Scott, J., in Slowey v. McMurray, 27 Mo. 113, 116, applied the following in holding an agreement a conditional sale, viz.: "** the distinction between a mortgage and a bill of sale is, that, if the relation of debtor and creditor remains and a debt still subsists, it is a mortgage; but if the debt is extinguished by the agreement of the parties, or the money advanced was not by way of loan, and the grantor has the privilege of refunding if he pleases by a given time and thereby entitling himself to a reconveyance, it is a conditional sale. (4 Kent Comm. 145.)" Quoted in Bobb v. Wolff, 148 Mo. 335, 348, 49 S.W. 996, 999. We are mindful that in cases of doubt whether a mortgage or conditional sale was intended that a construction holding the agreement a mortgage is favored. Williamson v. Frazee, 294 Mo. 320, 242 S.W. 958; 59 C.J.S. 34, § 10. However, the parol evidence establishes an intention to create a conditional sale. McDonnell did not lend Stafford any money and Stafford owed McDonnell nothing. Stafford was not obligated to repay any part of the $3,378.45 advanced by McDonnell. He was not obligated to discharge Newcomer's indebtedness to McDonnell. He was under no obligation to pay any interest. He had the privilege of paying a certain sum and receiving a reconveyance of the lands. McDonnell could not legally force Stafford to pay the amounts mentioned if Stafford declined to do so.

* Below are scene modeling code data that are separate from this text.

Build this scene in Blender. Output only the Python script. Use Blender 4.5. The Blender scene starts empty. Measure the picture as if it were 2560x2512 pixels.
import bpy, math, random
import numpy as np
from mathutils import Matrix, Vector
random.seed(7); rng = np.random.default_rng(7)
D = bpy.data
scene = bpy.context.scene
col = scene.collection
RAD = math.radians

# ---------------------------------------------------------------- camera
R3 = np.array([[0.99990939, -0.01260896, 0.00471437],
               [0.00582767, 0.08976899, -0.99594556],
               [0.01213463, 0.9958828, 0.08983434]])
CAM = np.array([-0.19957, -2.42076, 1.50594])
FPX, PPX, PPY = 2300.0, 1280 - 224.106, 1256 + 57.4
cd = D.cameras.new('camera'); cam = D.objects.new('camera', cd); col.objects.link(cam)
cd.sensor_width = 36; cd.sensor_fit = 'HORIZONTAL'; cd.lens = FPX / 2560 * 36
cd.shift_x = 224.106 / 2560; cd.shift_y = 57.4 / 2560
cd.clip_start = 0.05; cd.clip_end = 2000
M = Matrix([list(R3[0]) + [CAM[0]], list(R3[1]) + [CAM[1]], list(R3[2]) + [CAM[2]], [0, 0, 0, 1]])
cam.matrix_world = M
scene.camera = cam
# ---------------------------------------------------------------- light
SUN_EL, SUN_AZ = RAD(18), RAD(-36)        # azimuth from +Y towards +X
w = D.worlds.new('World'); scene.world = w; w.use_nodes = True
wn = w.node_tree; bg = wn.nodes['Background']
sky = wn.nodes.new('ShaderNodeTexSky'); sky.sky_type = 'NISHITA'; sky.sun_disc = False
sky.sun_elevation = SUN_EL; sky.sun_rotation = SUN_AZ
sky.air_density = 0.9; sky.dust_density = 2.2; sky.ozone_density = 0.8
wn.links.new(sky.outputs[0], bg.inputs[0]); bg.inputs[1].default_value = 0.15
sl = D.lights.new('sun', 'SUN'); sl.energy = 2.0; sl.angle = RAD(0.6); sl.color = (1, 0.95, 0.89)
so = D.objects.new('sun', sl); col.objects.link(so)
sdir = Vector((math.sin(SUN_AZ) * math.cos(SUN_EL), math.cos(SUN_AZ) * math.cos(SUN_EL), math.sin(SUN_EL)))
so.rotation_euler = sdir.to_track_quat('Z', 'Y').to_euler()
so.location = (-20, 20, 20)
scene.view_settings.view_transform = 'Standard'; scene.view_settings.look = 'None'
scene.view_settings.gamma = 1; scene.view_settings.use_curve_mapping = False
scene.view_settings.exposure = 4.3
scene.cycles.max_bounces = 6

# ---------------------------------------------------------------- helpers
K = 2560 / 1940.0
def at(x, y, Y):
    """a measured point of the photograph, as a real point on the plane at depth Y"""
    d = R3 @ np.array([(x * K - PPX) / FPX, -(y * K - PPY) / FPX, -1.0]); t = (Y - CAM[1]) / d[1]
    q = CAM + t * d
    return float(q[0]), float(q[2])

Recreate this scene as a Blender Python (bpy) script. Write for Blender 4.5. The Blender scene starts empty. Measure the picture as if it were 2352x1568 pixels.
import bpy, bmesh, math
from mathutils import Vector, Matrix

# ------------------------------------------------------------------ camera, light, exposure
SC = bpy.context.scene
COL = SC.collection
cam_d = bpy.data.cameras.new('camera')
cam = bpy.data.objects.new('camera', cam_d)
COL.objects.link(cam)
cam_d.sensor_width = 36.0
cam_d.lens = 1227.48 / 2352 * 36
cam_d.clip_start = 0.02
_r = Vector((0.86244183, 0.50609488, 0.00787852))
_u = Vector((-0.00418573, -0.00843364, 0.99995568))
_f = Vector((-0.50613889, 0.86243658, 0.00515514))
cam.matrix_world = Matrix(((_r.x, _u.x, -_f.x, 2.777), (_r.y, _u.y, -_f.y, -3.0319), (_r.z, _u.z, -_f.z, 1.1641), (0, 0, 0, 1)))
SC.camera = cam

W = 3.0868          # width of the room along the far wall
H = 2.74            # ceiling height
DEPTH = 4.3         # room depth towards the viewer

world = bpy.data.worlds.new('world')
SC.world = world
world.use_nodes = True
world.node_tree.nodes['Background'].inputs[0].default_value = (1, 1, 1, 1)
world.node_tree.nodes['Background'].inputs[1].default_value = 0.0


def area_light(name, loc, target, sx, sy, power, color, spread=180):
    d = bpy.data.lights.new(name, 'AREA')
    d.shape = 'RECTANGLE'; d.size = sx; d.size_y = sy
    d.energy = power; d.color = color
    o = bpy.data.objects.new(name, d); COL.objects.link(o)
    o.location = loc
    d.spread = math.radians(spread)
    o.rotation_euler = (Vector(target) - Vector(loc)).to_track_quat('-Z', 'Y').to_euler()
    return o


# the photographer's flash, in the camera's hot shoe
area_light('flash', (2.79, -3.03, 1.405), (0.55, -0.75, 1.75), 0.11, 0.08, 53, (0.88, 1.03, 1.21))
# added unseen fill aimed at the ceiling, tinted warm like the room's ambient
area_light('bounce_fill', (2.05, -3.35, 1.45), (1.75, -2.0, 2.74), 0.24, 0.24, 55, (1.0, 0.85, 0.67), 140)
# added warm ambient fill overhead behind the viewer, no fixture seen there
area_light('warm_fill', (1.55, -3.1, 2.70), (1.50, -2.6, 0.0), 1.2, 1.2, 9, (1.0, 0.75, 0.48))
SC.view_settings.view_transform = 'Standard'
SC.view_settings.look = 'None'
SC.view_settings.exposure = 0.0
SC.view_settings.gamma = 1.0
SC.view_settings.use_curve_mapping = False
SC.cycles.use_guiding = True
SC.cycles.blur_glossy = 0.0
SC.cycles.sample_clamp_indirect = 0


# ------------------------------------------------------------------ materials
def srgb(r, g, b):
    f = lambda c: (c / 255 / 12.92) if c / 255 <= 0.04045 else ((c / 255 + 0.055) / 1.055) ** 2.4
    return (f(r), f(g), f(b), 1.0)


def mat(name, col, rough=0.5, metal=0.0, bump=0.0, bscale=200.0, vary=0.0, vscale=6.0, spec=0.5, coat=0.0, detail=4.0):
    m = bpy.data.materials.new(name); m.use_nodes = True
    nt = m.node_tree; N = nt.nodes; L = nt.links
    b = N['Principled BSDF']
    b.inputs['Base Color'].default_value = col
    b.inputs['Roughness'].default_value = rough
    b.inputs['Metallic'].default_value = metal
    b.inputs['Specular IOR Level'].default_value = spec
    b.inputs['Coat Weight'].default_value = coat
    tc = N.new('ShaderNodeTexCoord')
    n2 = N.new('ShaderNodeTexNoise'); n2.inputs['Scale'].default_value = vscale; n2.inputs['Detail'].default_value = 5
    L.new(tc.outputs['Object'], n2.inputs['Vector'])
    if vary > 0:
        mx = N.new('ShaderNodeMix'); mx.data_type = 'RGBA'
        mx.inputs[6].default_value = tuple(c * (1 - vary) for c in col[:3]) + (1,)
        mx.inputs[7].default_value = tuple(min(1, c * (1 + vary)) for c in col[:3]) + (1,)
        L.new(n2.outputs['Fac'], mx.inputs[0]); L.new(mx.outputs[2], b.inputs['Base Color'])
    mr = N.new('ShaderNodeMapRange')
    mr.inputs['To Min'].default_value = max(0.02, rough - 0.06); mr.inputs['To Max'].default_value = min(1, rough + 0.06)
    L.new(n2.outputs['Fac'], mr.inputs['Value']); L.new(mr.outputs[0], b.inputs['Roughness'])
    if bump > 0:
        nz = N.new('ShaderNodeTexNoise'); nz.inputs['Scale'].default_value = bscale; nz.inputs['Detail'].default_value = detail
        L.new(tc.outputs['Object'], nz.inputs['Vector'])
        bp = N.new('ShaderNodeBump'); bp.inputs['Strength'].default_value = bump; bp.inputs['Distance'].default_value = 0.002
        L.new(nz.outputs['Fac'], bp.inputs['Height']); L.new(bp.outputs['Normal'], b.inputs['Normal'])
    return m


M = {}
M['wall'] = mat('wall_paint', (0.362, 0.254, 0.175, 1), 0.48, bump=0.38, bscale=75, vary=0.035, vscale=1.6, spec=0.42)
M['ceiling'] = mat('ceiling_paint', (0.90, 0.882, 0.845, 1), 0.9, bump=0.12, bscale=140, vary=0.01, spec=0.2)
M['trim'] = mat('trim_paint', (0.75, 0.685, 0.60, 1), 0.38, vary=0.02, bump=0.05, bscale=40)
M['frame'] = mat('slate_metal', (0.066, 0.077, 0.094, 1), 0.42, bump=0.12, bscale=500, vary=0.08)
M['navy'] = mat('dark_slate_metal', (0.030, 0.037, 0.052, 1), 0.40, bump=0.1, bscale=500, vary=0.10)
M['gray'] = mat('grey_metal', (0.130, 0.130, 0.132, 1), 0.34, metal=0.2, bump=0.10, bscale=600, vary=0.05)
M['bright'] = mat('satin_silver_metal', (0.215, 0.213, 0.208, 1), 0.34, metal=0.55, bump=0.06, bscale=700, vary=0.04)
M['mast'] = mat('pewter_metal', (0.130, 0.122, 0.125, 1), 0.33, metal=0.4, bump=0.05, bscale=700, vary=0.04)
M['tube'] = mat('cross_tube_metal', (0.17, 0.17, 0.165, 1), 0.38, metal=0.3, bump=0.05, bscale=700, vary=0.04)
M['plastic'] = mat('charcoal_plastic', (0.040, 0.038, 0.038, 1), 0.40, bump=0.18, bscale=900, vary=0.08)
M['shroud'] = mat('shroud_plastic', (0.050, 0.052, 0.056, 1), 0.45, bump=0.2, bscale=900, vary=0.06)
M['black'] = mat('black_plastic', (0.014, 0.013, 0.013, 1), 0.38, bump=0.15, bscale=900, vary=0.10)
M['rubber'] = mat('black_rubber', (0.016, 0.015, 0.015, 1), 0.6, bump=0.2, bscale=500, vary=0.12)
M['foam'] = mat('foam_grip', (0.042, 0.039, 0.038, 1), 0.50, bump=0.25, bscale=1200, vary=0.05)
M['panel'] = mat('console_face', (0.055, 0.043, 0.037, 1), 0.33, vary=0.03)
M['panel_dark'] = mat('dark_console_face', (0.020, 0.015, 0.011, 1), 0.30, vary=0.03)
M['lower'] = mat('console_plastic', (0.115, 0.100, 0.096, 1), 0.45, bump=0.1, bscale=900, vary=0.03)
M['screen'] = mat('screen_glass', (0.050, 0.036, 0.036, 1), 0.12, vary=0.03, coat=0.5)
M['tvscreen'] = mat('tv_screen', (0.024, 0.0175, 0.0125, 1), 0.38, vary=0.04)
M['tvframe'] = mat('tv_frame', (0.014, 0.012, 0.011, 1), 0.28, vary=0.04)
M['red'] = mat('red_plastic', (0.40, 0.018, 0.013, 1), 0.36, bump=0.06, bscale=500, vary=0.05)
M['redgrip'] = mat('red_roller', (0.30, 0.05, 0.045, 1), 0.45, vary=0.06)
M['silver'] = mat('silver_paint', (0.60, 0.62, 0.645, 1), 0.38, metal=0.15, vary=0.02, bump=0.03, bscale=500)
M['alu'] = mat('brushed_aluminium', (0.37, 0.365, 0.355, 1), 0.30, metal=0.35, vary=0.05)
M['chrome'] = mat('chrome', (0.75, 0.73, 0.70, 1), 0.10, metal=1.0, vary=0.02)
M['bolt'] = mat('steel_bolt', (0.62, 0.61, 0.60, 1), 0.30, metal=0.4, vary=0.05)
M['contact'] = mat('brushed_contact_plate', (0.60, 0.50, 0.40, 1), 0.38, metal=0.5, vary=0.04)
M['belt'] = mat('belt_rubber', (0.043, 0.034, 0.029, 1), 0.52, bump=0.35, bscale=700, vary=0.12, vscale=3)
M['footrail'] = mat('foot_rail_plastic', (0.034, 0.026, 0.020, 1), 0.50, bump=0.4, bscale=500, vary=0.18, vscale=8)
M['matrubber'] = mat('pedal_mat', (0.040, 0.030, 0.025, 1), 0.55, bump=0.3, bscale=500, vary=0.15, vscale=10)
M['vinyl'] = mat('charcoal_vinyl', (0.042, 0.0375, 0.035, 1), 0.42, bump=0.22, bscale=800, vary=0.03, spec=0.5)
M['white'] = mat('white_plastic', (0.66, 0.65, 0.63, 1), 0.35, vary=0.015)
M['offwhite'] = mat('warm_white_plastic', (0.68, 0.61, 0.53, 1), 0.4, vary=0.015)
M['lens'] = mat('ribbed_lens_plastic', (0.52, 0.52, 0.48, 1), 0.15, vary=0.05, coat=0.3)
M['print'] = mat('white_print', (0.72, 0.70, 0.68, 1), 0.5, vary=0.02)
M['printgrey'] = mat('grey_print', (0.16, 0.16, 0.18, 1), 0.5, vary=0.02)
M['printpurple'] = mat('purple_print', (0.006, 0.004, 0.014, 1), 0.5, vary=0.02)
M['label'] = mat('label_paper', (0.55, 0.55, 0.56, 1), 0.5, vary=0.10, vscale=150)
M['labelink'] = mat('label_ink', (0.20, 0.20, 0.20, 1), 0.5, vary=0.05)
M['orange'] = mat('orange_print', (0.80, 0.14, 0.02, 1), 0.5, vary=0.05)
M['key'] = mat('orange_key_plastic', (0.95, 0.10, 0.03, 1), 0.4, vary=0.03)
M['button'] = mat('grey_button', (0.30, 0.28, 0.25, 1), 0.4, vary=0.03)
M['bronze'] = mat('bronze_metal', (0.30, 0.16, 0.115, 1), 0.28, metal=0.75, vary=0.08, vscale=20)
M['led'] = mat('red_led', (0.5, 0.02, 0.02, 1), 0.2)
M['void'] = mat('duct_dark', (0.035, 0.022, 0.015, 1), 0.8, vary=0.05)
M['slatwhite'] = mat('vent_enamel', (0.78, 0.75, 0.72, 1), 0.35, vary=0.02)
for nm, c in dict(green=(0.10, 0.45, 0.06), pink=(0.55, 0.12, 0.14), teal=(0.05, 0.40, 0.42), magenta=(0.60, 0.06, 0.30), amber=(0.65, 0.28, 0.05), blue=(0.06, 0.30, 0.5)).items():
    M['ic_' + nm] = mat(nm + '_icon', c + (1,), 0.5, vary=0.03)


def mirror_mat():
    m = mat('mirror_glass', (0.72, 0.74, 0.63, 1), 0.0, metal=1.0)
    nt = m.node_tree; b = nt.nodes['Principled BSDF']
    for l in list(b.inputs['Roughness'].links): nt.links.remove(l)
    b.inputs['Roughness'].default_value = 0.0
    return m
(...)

The judgment is reversed and the cause, under plaintiffs' prayer for general relief, is remanded with directions to modify the judgment as follows: The deeds are to be decreed equitable conditional sales. If within a reasonable time, fixed by the chancellor, plaintiffs pay $13,378.45 to defendant, plus any additional payments established by defendant to have been made on the debts secured by the deeds of trust or taxes against the lands, less the sum of $500 and any credits Newcomer is entitled to on his indebtedness to defendant, defendant is to reconvey the lands to the Staffords, or if he default therein, title is to be decreed in the Staffords. If the foregoing occurs, intervenor Richardson is to [956] have a reasonable time, to be fixed by the chancellor, to perform his contract of February 6, 1948, and subject the title of the Staffords to his rights thereunder. The costs are taxed against the defendant. Westhues and Barrett, CC., concur.
The foregoing opinion by BOHLING, C., is adopted as the opinion of the court. All the judges concur.
ON MOTION TO MODIFY.
Plaintiffs and intervenor, appellants, have filed a motion to modify the opinion so as to extend the scope of the inquiry by the chancellor upon receipt of our mandate to embrace rights other than those specifically mentioned in the last paragraph of the opinion claimed by appellants to have arisen subsequently to the appeal herein and by reason of the change effected in the judgment and decree of the trial court. The motion may have some merit. Accordingly, the last paragraph of the opinion herein is modified by adding the following sentence thereto, viz.: Other rights and equities, if any, arising subsequent to the appeal herein between the parties under the relationship existing as the result of the conditional sales herein decreed also are open to inquiry and adjudication by the trial chancellor.